Friday 2 July 2010

A simple answer to the dilemma of the mining tax

Over the past month, controversy over opposition to Rudd’s “mining tax” has been a leading point on the newspapers, radio and television.

The consequences have been tragic for Rudd and his party: huge losses in the opinion polls, the removal of Rudd and his replacement by Julia Gillard, and ultimately a free ride for ecologically destructive mining companies whose policies mean the most ecologically sensitive country in the world untenably has six times the world average per capita carbon emissions. When you consider how Australia’s climate has changed since 1967, “acceptable” could be not above 0.5 to 5 percent the world average per capita emissions.

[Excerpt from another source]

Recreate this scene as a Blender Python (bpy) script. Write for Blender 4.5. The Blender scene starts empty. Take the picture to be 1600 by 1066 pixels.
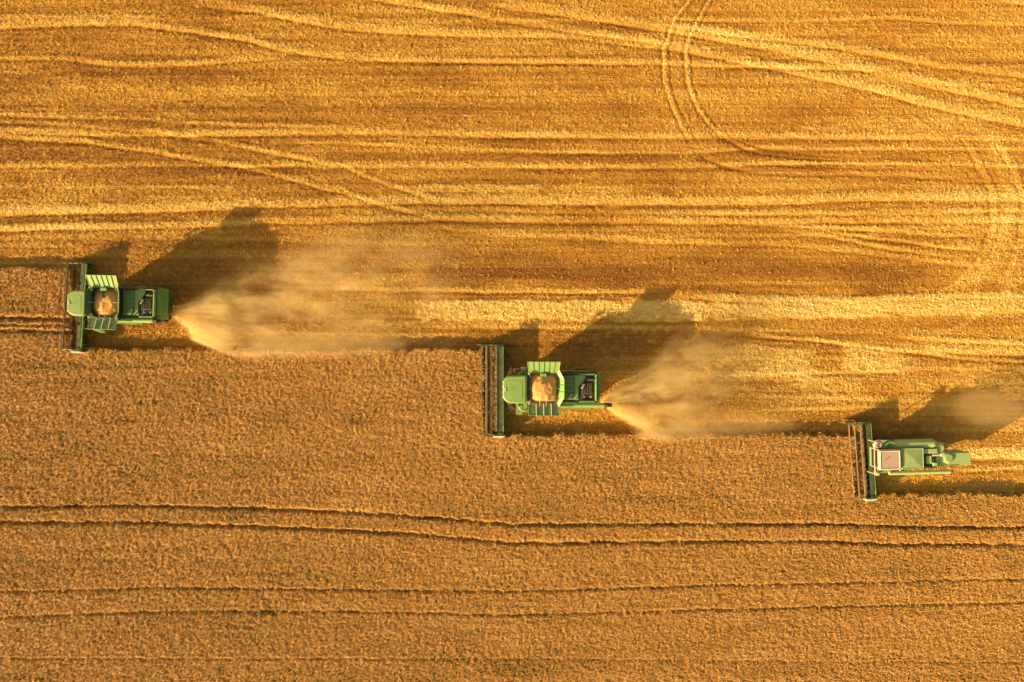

There exists a simple solution to the problem of the mining tax that would I hope please the ordinary, apolitical outer suburban voter upon whom governments in Australia depend for power and also do an urgently overdue job of removing some political power from the mining industry and their allies (the “greenhouse mafia” of Four Corners). The plan involves spending the entirety of the unfortunately abandoned mining tax on:
  1. railway improvements such as
    1. standardising narrow gauge
    2. improving alignment on existing intercity lines
    3. assigning funding for electrification of lines for which that is overdue, especially Melbourne to Geelong and Melbourne to Kyneton.
    4. the whole line from Sydney to Brisbane should be looked at for electrification if gauge breaks can be eliminated
  2. considering how to demolish roads so that their cost can be reduced and railways potentially profitable – and then ultimately demolishing them
  3. upgrading transit service in both urban and rural areas to at least equal the best anywhere in the world
Contrary to popular opinions that public transport cannot be profitable in low-density cities or suburbs, in fact public transport in both urban and rural Australia remained profitable until the highway boom of the 1960s. Melbourne public transport more than met costs until the freeway boom of the middle 1970s. If foreign countries were tough enough to force a constitutional outlaw of freeway building in Australia, public transport would certainly regain profitability. With profitability and no competition from roads, there would come incentives for investment lacking since the government began its major highway programs in the 1960s.

The goal of a CFC (Car Free Continent) is one Australia should have aspired to when the appalling Lonie-Underwood Report came out in 1980. That even one private motor car is too many for Australia’s sensitive environment is obvious from climate changes in Western Australia since then, no matter how much that state’s mining-dependent politicians are forced to deny it.